Objective:
Write out each line word for word. Drop pictures.

** begin Data shown **

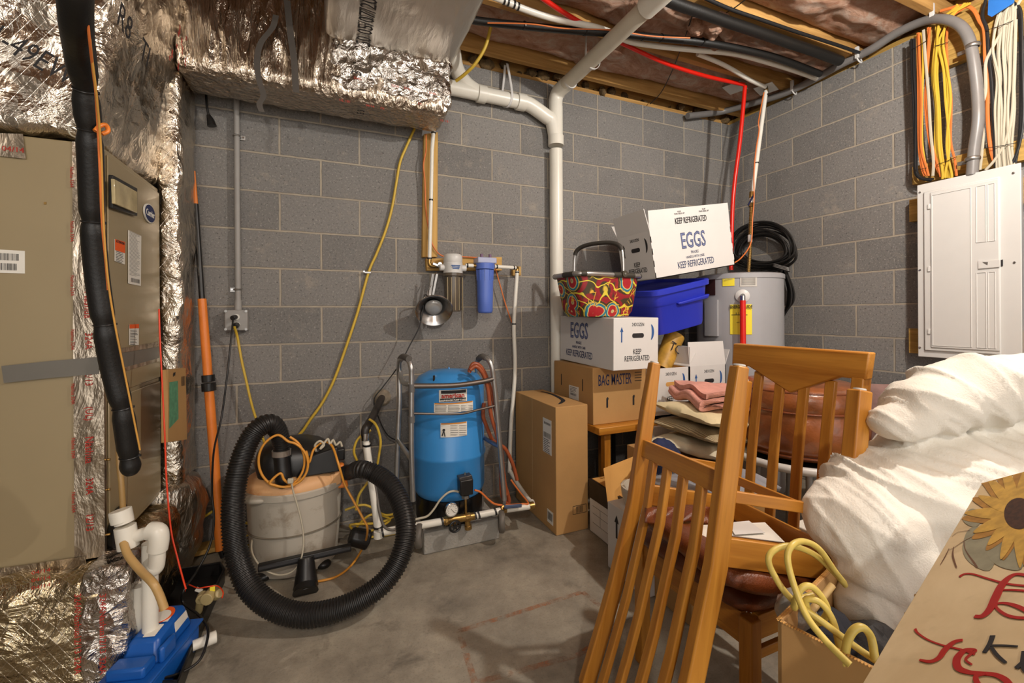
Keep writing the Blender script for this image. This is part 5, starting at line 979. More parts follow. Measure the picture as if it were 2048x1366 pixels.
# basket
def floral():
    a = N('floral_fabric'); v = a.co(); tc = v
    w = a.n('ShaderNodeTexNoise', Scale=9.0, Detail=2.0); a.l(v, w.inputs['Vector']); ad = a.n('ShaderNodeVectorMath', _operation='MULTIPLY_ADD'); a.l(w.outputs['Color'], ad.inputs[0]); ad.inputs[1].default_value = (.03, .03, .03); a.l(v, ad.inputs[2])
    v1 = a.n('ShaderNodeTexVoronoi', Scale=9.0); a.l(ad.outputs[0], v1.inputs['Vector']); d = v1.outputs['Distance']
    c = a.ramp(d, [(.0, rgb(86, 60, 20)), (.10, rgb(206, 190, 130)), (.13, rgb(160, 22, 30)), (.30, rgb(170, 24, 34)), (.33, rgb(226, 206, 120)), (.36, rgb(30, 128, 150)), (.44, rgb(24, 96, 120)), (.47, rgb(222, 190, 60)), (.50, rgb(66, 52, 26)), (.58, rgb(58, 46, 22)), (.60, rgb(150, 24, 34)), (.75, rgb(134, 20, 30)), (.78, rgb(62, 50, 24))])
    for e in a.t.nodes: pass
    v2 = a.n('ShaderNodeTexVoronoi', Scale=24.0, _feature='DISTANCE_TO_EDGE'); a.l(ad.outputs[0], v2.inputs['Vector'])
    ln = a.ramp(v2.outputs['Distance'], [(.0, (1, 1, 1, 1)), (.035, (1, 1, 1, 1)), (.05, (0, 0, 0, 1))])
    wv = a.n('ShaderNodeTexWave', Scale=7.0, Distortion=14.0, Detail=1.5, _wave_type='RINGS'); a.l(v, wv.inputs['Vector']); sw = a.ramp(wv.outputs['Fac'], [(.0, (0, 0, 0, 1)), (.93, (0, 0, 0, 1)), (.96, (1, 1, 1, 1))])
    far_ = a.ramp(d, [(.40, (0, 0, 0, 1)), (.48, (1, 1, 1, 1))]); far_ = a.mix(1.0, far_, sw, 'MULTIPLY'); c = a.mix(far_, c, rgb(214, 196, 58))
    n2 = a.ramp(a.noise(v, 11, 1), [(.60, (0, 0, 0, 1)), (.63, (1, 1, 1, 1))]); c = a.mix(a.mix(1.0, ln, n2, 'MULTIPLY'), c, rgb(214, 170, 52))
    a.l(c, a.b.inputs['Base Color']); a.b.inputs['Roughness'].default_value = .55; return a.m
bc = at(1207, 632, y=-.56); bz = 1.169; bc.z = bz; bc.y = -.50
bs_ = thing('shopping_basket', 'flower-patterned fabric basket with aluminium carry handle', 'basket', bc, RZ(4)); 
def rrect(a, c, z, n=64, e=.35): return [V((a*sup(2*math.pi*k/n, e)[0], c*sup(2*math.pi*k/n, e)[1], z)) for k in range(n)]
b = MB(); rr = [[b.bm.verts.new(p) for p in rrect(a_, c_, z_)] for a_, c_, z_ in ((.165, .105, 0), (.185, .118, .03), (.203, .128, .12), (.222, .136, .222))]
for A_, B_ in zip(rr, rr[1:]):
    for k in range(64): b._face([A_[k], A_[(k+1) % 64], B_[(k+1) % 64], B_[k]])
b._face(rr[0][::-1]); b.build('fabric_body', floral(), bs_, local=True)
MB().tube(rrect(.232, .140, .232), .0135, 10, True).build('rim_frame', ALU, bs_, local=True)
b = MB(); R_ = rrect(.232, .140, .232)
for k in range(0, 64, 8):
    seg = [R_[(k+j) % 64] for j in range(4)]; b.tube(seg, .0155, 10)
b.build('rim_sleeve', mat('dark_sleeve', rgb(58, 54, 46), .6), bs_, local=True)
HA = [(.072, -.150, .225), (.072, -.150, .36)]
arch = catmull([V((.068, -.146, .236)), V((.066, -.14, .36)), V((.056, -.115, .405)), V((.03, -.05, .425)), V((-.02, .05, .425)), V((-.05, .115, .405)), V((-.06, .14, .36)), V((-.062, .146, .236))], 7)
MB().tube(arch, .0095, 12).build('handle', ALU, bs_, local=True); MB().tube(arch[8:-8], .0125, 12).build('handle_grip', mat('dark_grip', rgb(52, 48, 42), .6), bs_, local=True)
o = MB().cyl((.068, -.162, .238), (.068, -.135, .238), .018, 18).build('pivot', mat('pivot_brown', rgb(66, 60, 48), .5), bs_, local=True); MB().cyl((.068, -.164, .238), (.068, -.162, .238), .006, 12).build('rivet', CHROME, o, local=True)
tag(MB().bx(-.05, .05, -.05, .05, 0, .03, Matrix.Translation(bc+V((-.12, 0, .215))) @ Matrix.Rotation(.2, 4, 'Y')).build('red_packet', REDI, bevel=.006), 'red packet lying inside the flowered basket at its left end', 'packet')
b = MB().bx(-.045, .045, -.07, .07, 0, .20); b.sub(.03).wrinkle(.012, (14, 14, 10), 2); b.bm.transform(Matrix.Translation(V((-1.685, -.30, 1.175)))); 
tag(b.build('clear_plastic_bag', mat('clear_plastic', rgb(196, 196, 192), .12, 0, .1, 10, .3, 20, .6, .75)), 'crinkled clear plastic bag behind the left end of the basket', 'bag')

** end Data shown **

Solution to this task:
Keep writing the Blender script for this image. This is part 5, starting at line 979. More parts follow. Measure the picture as if it were 2048x1366 pixels.
# basket
def floral():
    a = N('floral_fabric'); v = a.co(); tc = v
    w = a.n('ShaderNodeTexNoise', Scale=9.0, Detail=2.0); a.l(v, w.inputs['Vector']); ad = a.n('ShaderNodeVectorMath', _operation='MULTIPLY_ADD'); a.l(w.outputs['Color'], ad.inputs[0]); ad.inputs[1].default_value = (.03, .03, .03); a.l(v, ad.inputs[2])
    v1 = a.n('ShaderNodeTexVoronoi', Scale=9.0); a.l(ad.outputs[0], v1.inputs['Vector']); d = v1.outputs['Distance']
    c = a.ramp(d, [(.0, rgb(86, 60, 20)), (.10, rgb(206, 190, 130)), (.13, rgb(160, 22, 30)), (.30, rgb(170, 24, 34)), (.33, rgb(226, 206, 120)), (.36, rgb(30, 128, 150)), (.44, rgb(24, 96, 120)), (.47, rgb(222, 190, 60)), (.50, rgb(66, 52, 26)), (.58, rgb(58, 46, 22)), (.60, rgb(150, 24, 34)), (.75, rgb(134, 20, 30)), (.78, rgb(62, 50, 24))])
    for e in a.t.nodes: pass
    v2 = a.n('ShaderNodeTexVoronoi', Scale=24.0, _feature='DISTANCE_TO_EDGE'); a.l(ad.outputs[0], v2.inputs['Vector'])
    ln = a.ramp(v2.outputs['Distance'], [(.0, (1, 1, 1, 1)), (.035, (1, 1, 1, 1)), (.05, (0, 0, 0, 1))])
    wv = a.n('ShaderNodeTexWave', Scale=7.0, Distortion=14.0, Detail=1.5, _wave_type='RINGS'); a.l(v, wv.inputs['Vector']); sw = a.ramp(wv.outputs['Fac'], [(.0, (0, 0, 0, 1)), (.93, (0, 0, 0, 1)), (.96, (1, 1, 1, 1))])
    far_ = a.ramp(d, [(.40, (0, 0, 0, 1)), (.48, (1, 1, 1, 1))]); far_ = a.mix(1.0, far_, sw, 'MULTIPLY'); c = a.mix(far_, c, rgb(214, 196, 58))
    n2 = a.ramp(a.noise(v, 11, 1), [(.60, (0, 0, 0, 1)), (.63, (1, 1, 1, 1))]); c = a.mix(a.mix(1.0, ln, n2, 'MULTIPLY'), c, rgb(214, 170, 52))
    a.l(c, a.b.inputs['Base Color']); a.b.inputs['Roughness'].default_value = .55; return a.m
bc = at(1207, 632, y=-.56); bz = 1.169; bc.z = bz; bc.y = -.50
bs_ = thing('shopping_basket', 'flower-patterned fabric basket with aluminium carry handle', 'basket', bc, RZ(4)); 
def rrect(a, c, z, n=64, e=.35): return [V((a*sup(2*math.pi*k/n, e)[0], c*sup(2*math.pi*k/n, e)[1], z)) for k in range(n)]
b = MB(); rr = [[b.bm.verts.new(p) for p in rrect(a_, c_, z_)] for a_, c_, z_ in ((.165, .105, 0), (.185, .118, .03), (.203, .128, .12), (.222, .136, .222))]
for A_, B_ in zip(rr, rr[1:]):
    for k in range(64): b._face([A_[k], A_[(k+1) % 64], B_[(k+1) % 64], B_[k]])
b._face(rr[0][::-1]); b.build('fabric_body', floral(), bs_, local=True)
MB().tube(rrect(.232, .140, .232), .0135, 10, True).build('rim_frame', ALU, bs_, local=True)
b = MB(); R_ = rrect(.232, .140, .232)
for k in range(0, 64, 8):
    seg = [R_[(k+j) % 64] for j in range(4)]; b.tube(seg, .0155, 10)
b.build('rim_sleeve', mat('dark_sleeve', rgb(58, 54, 46), .6), bs_, local=True)
HA = [(.072, -.150, .225), (.072, -.150, .36)]
arch = catmull([V((.068, -.146, .236)), V((.066, -.14, .36)), V((.056, -.115, .405)), V((.03, -.05, .425)), V((-.02, .05, .425)), V((-.05, .115, .405)), V((-.06, .14, .36)), V((-.062, .146, .236))], 7)
MB().tube(arch, .0095, 12).build('handle', ALU, bs_, local=True); MB().tube(arch[8:-8], .0125, 12).build('handle_grip', mat('dark_grip', rgb(52, 48, 42), .6), bs_, local=True)
o = MB().cyl((.068, -.162, .238), (.068, -.135, .238), .018, 18).build('pivot', mat('pivot_brown', rgb(66, 60, 48), .5), bs_, local=True); MB().cyl((.068, -.164, .238), (.068, -.162, .238), .006, 12).build('rivet', CHROME, o, local=True)
tag(MB().bx(-.05, .05, -.05, .05, 0, .03, Matrix.Translation(bc+V((-.12, 0, .215))) @ Matrix.Rotation(.2, 4, 'Y')).build('red_packet', REDI, bevel=.006), 'red packet lying inside the flowered basket at its left end', 'packet')
b = MB().bx(-.045, .045, -.07, .07, 0, .20); b.sub(.03).wrinkle(.012, (14, 14, 10), 2); b.bm.transform(Matrix.Translation(V((-1.685, -.30, 1.175)))); 
tag(b.build('clear_plastic_bag', mat('clear_plastic', rgb(196, 196, 192), .12, 0, .1, 10, .3, 20, .6, .75)), 'crinkled clear plastic bag behind the left end of the basket', 'bag')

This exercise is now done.